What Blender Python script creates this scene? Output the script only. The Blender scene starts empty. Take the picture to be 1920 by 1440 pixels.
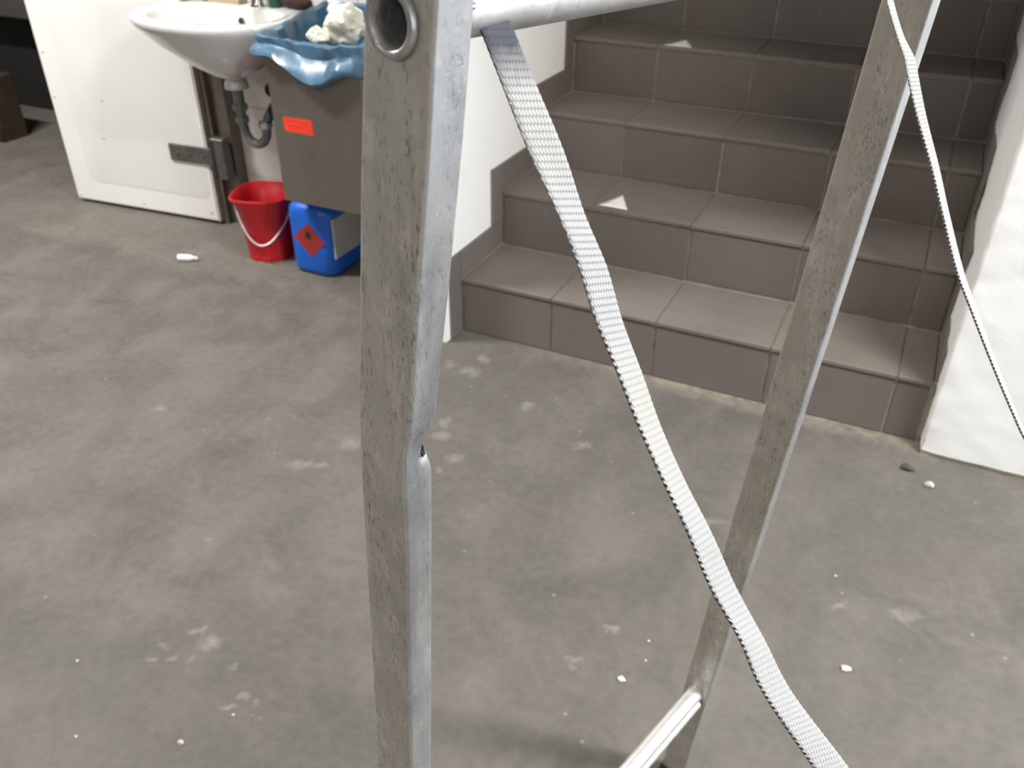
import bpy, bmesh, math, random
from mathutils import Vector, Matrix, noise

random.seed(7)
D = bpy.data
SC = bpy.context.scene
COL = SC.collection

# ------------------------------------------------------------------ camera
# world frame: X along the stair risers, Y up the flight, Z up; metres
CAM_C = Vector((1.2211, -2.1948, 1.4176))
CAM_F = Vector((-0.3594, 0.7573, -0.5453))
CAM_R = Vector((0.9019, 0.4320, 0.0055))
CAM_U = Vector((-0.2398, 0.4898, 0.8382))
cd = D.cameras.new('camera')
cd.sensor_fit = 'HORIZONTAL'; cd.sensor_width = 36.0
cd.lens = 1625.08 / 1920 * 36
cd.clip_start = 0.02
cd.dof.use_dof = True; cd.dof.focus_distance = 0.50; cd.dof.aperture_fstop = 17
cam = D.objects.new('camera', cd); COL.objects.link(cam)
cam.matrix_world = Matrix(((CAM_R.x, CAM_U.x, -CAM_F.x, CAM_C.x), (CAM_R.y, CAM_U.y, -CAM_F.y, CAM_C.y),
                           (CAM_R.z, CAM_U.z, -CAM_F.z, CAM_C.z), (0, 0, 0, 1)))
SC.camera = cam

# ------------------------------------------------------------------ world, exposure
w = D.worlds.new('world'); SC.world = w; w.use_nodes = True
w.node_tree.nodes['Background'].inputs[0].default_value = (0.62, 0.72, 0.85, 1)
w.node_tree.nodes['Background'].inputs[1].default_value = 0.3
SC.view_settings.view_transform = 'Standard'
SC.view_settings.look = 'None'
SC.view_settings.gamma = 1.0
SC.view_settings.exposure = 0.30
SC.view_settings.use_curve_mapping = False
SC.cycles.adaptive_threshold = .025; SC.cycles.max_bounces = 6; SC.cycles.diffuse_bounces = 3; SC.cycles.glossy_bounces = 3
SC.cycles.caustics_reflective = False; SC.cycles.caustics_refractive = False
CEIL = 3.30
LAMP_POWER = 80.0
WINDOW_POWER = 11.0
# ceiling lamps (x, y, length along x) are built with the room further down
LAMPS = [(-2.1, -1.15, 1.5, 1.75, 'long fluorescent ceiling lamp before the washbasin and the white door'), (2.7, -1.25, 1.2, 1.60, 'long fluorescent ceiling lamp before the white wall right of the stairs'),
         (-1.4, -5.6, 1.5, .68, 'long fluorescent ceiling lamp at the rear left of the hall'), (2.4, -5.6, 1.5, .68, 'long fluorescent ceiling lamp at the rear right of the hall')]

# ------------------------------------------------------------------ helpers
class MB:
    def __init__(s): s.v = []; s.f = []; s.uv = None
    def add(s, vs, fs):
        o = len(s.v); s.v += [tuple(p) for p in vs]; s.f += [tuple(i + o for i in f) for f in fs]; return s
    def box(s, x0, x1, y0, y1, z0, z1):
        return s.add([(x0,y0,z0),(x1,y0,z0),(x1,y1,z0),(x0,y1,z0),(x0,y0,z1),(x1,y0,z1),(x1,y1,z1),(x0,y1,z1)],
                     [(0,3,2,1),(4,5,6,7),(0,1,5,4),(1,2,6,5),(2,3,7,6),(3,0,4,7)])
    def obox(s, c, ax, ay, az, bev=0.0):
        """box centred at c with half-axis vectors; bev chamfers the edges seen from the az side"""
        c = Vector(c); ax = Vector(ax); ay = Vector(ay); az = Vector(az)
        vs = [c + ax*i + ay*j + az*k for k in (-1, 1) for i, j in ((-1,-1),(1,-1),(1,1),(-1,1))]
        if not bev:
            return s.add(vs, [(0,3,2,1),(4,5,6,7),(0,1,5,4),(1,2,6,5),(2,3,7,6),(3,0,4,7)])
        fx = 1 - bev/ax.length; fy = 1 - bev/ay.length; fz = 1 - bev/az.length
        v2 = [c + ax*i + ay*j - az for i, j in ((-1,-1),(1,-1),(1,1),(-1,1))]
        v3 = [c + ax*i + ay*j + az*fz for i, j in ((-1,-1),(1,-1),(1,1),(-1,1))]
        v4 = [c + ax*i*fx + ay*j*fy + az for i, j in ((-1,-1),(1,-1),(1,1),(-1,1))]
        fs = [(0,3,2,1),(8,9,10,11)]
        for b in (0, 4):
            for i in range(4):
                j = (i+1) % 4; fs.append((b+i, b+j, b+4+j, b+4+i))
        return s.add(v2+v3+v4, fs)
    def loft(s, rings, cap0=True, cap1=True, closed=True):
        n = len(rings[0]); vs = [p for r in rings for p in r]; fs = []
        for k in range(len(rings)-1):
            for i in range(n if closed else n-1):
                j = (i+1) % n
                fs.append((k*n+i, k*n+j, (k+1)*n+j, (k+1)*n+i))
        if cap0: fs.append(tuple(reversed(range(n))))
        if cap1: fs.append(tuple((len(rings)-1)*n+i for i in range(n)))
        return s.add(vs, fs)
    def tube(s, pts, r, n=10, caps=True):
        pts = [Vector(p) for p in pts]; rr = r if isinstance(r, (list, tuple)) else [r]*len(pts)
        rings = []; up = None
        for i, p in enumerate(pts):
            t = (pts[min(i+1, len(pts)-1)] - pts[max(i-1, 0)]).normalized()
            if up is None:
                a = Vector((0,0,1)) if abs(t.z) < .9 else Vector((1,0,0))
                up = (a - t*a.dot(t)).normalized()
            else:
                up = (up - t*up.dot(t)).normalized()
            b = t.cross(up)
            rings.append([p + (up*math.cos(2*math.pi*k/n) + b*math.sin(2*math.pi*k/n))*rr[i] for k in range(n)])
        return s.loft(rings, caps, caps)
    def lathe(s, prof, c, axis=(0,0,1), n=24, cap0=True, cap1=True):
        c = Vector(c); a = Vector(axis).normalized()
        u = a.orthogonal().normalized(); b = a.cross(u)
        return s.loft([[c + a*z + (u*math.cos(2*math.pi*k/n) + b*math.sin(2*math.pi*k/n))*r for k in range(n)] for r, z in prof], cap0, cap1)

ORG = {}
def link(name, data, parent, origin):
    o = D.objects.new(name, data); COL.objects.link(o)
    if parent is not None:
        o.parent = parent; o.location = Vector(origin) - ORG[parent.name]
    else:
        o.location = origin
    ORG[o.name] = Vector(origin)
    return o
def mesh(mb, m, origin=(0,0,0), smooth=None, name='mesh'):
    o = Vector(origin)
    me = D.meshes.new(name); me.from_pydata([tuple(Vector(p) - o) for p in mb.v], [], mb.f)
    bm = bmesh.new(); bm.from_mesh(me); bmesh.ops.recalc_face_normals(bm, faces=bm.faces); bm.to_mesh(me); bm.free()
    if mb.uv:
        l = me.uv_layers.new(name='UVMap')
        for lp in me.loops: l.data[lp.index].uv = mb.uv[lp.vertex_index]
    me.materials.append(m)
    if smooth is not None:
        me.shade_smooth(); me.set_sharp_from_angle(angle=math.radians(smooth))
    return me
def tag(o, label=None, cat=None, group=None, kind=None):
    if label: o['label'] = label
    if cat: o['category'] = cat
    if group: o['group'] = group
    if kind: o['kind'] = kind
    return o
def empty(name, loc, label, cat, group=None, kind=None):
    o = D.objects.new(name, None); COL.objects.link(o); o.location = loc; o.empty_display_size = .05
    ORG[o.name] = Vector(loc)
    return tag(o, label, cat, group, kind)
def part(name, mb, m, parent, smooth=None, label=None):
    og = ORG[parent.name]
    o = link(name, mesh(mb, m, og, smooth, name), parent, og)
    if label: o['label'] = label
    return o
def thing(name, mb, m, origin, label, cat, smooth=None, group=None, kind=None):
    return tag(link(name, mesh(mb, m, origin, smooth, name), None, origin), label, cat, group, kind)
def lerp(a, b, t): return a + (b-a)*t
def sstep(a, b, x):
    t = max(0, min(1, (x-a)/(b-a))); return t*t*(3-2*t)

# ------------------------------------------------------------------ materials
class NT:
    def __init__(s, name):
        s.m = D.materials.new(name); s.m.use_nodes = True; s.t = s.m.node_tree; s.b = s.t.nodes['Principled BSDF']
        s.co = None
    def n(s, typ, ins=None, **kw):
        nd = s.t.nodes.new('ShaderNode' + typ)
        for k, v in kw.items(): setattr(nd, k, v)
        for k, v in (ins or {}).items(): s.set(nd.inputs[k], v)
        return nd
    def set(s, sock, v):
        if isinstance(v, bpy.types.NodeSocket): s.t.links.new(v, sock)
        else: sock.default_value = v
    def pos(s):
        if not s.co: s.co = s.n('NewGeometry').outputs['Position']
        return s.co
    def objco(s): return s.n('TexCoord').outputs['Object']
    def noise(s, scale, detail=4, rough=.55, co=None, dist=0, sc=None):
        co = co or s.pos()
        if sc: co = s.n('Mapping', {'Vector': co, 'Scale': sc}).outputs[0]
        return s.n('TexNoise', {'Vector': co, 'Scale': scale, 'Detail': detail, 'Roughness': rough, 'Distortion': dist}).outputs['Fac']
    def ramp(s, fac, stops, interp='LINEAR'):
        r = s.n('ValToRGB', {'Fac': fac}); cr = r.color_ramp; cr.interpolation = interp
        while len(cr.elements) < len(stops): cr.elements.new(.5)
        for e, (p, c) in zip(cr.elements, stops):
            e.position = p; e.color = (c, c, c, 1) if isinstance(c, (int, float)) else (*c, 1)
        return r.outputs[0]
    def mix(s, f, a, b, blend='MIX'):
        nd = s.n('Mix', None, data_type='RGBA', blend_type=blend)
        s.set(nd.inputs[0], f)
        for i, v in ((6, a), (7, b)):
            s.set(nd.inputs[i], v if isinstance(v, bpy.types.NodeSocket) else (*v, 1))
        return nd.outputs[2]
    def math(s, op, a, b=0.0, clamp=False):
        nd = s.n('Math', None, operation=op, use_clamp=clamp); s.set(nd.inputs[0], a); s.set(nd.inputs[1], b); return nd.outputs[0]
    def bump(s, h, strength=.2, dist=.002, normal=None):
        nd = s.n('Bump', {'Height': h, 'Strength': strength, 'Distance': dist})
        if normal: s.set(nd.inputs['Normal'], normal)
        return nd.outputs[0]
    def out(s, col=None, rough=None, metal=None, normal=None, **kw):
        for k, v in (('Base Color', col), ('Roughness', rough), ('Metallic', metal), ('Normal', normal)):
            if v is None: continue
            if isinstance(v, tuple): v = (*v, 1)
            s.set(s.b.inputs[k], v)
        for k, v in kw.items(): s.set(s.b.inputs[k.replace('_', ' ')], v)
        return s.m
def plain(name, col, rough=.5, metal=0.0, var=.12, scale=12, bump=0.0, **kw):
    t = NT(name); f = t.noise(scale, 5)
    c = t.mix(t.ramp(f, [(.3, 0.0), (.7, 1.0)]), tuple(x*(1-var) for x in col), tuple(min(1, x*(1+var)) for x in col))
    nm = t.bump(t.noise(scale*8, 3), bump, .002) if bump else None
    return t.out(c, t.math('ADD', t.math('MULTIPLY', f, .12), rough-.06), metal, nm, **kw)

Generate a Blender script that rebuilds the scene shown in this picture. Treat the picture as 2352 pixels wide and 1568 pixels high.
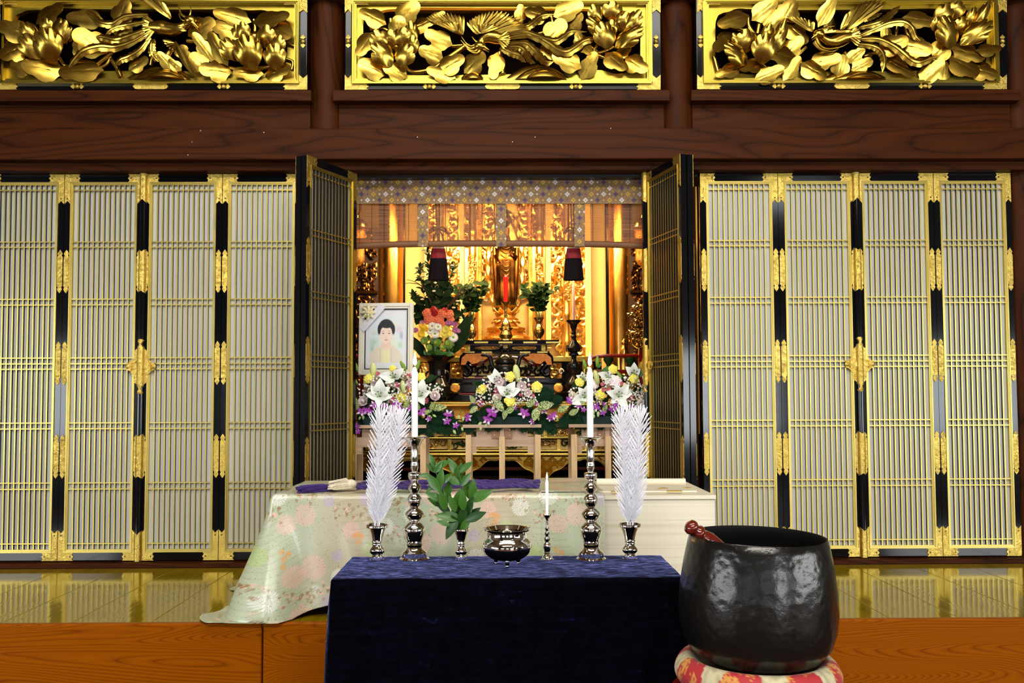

..............................

*EXERCISE DIRECTIONS*
Gather each line from the listing above that holds "this".

*TASK ANSWER*
What Blender Python script creates this scene? Output the script only. The Blender scene starts empty. Take the picture to be 1920 by 1440 pixels.
Generate a Blender script that rebuilds the scene shown in this picture. Treat the picture as 2352 pixels wide and 1568 pixels high.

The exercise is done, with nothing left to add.